How did you get the %Gain #'s your looking at? I want to see if we both are looking at this the same way. Here is what I see:
Buy March 22.50/Call @ .86 (ask is currently $.85) Buy March 20.00/Put @ .95 (ask currently $.80)
For a move up I show the current Delta @ 39 for the Call contract. So:
+$3.00 in PPS of the stock = +$1.17 in option price +$4.00 in PPS of stock + +$1.56 in option price
If we assume our Put contract expires worthless we always have the $.95 ($95) premium paid as a loss. We may may able to reduce this if we are lucky enough to sell the Puts at the last minute for whatever we can get. Keep in mind the comissions on the sale of the Puts as well when looking to unload. If this is the case then this is how I see the profit line:
+$3.00 pays a profit of $1.17 / cost of the Put @ $.95 +4.00 pays a profit of $1.56 / cost of the put @ $.95
1.17 / .95 = 23.2% gain 1.56 / .95 = 64.2% gain
These #'s are also before comissions and also depend on how many contracts are bought before we can find the real % gain. Personally I think this may be a lot to ask of the PPS to move before we can see profits.
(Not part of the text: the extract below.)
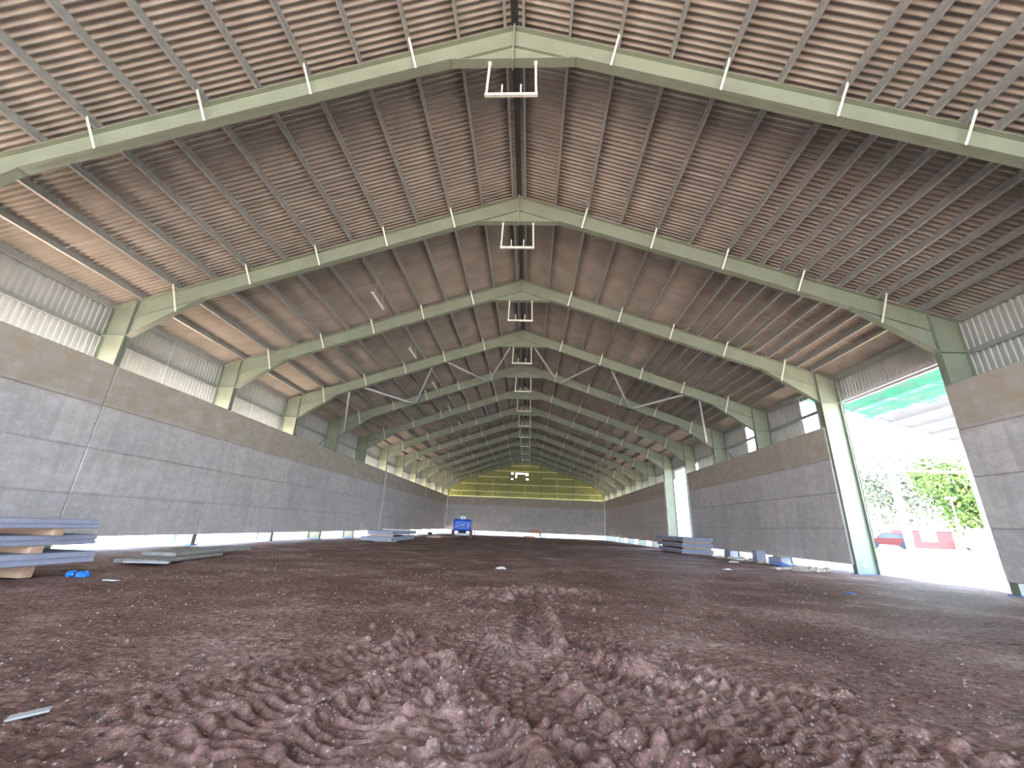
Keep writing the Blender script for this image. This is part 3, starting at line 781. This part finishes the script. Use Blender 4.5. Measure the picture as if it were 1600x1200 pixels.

So this set up is asking for a min. $3 move to get a little less than 20% in profits.
And this $3 move needs to happen before 3/22/08! I know this only looks at the PPS going up but the same procedure can be said for the options with a PPS that goes down.
There may be a better way if you really want to play the options on MW. Make a decision and pick a direction of PPS movement up or down. With the way the market has been let's assume it will continue to fall. We could play a "short call spread."
To do this we Sell a Call at one strike price and but a Call at a higher strike price. It looks like this:
Sell March 22.50/Call @ .70 (Bid Price) Buy March 25.00/Call @ .25 (Ask Price)
what we want is the PPS of MW to stay below $22.50 until after the contracts expire. If this happens we keep the difference gained from the cost of the premiums.
.70 - .25 = .45 per contract
I used this strategy last month and it paid off nicely. The only requirement is that I need to have enough cash in my account in case the Calls I sold ended up in the money. But if things are looking bad jsut reverse out of the contracts for a small loss.
Now if we think the price is going to go up we can do the same thing but on the Put side of the options.